>> begin

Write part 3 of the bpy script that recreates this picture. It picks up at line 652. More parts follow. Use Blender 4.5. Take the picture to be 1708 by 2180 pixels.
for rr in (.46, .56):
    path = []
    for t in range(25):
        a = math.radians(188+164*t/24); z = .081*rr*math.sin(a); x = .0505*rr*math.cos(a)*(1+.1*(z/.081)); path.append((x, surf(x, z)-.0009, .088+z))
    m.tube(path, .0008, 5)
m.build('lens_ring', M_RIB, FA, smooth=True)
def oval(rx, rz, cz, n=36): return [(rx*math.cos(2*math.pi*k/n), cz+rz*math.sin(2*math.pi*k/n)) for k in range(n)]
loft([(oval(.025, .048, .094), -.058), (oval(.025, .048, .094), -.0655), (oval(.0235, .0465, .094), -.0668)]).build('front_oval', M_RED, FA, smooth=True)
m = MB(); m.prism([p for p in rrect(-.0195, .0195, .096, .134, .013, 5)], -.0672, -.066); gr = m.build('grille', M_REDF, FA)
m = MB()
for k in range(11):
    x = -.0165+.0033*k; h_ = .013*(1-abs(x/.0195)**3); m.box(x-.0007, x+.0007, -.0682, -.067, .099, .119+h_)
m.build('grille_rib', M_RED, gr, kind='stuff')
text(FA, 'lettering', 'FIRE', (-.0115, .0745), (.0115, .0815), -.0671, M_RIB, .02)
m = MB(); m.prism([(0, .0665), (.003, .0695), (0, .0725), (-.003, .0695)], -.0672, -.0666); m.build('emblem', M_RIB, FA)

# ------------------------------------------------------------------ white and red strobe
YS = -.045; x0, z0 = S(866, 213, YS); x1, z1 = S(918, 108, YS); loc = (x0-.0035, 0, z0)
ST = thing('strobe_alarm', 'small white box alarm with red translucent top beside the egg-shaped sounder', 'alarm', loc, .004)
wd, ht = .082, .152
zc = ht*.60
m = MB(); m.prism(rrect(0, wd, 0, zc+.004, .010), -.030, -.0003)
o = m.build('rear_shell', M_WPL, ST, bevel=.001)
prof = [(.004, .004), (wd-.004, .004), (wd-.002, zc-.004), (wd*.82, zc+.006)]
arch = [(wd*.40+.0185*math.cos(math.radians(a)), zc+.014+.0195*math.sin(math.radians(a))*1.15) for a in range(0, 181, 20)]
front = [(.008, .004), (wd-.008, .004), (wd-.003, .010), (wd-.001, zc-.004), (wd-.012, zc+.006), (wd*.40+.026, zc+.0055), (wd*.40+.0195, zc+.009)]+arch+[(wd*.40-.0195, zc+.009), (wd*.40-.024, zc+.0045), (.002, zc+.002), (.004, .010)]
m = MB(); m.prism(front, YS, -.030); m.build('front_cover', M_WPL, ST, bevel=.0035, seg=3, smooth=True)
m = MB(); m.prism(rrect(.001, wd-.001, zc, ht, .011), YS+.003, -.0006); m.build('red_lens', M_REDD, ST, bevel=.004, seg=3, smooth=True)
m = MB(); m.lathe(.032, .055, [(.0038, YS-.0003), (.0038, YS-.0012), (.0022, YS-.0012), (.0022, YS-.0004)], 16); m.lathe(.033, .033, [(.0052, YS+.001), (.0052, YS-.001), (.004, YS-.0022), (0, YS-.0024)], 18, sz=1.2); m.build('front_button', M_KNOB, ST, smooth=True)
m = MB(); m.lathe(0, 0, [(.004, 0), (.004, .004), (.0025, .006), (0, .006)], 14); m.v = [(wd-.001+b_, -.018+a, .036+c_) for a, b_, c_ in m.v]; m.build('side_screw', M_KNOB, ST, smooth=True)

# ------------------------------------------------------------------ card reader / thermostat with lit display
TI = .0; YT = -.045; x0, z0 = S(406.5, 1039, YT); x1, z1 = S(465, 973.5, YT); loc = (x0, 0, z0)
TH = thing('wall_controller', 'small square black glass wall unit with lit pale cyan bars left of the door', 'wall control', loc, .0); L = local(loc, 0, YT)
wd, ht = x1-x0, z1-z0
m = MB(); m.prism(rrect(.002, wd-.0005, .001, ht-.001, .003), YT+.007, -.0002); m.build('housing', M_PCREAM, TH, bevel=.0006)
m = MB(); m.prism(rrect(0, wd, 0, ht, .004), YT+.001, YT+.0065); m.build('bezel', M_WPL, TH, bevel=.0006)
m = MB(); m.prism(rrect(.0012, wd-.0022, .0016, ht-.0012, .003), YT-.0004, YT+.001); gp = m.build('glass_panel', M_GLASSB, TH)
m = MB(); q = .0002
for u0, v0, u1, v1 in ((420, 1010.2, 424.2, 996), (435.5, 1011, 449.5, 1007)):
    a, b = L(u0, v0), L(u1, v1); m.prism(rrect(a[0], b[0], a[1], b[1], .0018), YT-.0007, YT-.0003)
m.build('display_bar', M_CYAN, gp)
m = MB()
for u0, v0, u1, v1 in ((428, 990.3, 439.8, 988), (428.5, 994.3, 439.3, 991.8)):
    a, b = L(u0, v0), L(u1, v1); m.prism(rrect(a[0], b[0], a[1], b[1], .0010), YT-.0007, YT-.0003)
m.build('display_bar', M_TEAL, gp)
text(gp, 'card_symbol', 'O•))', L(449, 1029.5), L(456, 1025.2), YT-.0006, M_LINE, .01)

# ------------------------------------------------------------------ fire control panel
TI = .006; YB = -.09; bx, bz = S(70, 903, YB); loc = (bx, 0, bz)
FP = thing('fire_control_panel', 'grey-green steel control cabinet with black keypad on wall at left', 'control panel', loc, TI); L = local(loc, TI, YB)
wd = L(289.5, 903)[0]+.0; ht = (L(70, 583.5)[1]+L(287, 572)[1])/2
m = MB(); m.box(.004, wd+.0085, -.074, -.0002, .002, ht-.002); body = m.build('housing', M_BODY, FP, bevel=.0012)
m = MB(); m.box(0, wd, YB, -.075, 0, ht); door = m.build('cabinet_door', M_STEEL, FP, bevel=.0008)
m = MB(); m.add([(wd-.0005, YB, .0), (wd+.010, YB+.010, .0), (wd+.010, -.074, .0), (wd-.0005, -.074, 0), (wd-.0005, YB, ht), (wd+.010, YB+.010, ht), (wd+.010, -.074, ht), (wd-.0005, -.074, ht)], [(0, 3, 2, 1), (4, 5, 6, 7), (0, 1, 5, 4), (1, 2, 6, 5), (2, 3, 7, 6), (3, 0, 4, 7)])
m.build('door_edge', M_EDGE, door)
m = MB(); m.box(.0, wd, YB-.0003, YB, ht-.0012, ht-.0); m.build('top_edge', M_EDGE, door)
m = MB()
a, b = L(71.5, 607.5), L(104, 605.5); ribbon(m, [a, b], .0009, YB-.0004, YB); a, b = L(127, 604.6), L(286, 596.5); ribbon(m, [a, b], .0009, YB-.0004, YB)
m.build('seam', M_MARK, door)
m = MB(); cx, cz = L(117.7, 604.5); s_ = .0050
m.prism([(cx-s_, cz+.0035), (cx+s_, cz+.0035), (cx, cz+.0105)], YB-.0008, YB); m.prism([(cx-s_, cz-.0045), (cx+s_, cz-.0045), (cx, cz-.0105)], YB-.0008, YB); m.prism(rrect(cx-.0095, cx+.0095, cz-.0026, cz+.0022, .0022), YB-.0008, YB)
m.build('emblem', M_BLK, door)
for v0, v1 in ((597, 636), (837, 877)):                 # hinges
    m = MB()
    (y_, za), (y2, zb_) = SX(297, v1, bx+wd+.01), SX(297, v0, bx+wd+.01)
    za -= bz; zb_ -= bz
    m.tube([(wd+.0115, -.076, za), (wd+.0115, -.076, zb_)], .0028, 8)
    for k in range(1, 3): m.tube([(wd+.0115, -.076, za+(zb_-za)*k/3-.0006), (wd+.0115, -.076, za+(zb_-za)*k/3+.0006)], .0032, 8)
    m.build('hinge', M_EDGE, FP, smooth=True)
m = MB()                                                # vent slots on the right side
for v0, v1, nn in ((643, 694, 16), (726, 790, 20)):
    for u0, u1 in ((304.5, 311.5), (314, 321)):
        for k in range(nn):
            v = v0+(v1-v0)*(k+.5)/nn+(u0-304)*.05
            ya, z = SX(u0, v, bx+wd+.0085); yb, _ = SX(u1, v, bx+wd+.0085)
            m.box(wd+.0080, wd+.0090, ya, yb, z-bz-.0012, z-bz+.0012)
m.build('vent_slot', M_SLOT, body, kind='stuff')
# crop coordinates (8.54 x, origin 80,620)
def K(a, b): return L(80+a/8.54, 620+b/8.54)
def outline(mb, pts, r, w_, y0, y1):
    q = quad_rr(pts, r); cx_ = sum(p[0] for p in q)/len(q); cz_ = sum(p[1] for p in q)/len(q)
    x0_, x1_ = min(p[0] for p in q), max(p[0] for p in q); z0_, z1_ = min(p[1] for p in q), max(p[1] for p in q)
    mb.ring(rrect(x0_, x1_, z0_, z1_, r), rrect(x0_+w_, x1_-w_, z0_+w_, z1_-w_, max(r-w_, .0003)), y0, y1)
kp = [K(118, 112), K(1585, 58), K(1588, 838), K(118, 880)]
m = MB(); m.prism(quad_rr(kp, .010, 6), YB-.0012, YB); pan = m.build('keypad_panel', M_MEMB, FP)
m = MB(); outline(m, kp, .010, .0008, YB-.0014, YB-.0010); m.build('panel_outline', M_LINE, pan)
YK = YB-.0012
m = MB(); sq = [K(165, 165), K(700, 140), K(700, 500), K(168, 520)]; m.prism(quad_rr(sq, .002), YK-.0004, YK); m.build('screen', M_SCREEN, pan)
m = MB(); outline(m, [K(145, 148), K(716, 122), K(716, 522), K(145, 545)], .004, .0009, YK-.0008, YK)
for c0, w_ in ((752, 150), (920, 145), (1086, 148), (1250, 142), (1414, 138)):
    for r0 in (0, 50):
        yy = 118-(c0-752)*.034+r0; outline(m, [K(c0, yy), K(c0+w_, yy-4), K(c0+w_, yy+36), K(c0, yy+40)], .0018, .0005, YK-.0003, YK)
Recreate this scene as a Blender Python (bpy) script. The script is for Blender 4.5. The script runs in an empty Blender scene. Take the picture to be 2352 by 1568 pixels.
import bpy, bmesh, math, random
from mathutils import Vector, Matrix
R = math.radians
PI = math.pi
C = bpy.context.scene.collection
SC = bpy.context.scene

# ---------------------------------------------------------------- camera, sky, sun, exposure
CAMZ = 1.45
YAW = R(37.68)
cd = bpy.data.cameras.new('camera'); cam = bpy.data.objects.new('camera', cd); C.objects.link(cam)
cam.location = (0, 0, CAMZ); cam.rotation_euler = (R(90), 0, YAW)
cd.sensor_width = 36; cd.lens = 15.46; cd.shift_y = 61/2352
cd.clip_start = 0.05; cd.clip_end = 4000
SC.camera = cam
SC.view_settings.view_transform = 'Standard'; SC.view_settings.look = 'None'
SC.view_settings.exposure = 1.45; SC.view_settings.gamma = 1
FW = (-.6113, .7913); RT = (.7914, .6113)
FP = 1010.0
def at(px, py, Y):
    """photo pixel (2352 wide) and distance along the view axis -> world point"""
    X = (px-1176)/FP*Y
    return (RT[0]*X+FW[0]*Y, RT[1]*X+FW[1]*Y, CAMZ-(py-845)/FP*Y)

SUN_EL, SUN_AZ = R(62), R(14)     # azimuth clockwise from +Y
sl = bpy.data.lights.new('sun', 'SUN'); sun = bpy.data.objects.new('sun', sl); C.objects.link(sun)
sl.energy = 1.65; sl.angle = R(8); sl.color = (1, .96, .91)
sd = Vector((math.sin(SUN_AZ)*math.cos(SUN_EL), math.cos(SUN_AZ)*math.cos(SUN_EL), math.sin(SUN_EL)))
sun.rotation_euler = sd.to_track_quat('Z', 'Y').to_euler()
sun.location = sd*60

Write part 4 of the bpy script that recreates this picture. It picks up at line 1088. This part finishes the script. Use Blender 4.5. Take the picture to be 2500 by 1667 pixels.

>> end

**Exercise prompt**
Quote the records above from their first line through the line containing "m.build('emblem', M_RIB, FA)", both ends included.

**Result of this task**
Write part 3 of the bpy script that recreates this picture. It picks up at line 652. More parts follow. Use Blender 4.5. Take the picture to be 1708 by 2180 pixels.
for rr in (.46, .56):
    path = []
    for t in range(25):
        a = math.radians(188+164*t/24); z = .081*rr*math.sin(a); x = .0505*rr*math.cos(a)*(1+.1*(z/.081)); path.append((x, surf(x, z)-.0009, .088+z))
    m.tube(path, .0008, 5)
m.build('lens_ring', M_RIB, FA, smooth=True)
def oval(rx, rz, cz, n=36): return [(rx*math.cos(2*math.pi*k/n), cz+rz*math.sin(2*math.pi*k/n)) for k in range(n)]
loft([(oval(.025, .048, .094), -.058), (oval(.025, .048, .094), -.0655), (oval(.0235, .0465, .094), -.0668)]).build('front_oval', M_RED, FA, smooth=True)
m = MB(); m.prism([p for p in rrect(-.0195, .0195, .096, .134, .013, 5)], -.0672, -.066); gr = m.build('grille', M_REDF, FA)
m = MB()
for k in range(11):
    x = -.0165+.0033*k; h_ = .013*(1-abs(x/.0195)**3); m.box(x-.0007, x+.0007, -.0682, -.067, .099, .119+h_)
m.build('grille_rib', M_RED, gr, kind='stuff')
text(FA, 'lettering', 'FIRE', (-.0115, .0745), (.0115, .0815), -.0671, M_RIB, .02)
m = MB(); m.prism([(0, .0665), (.003, .0695), (0, .0725), (-.003, .0695)], -.0672, -.0666); m.build('emblem', M_RIB, FA)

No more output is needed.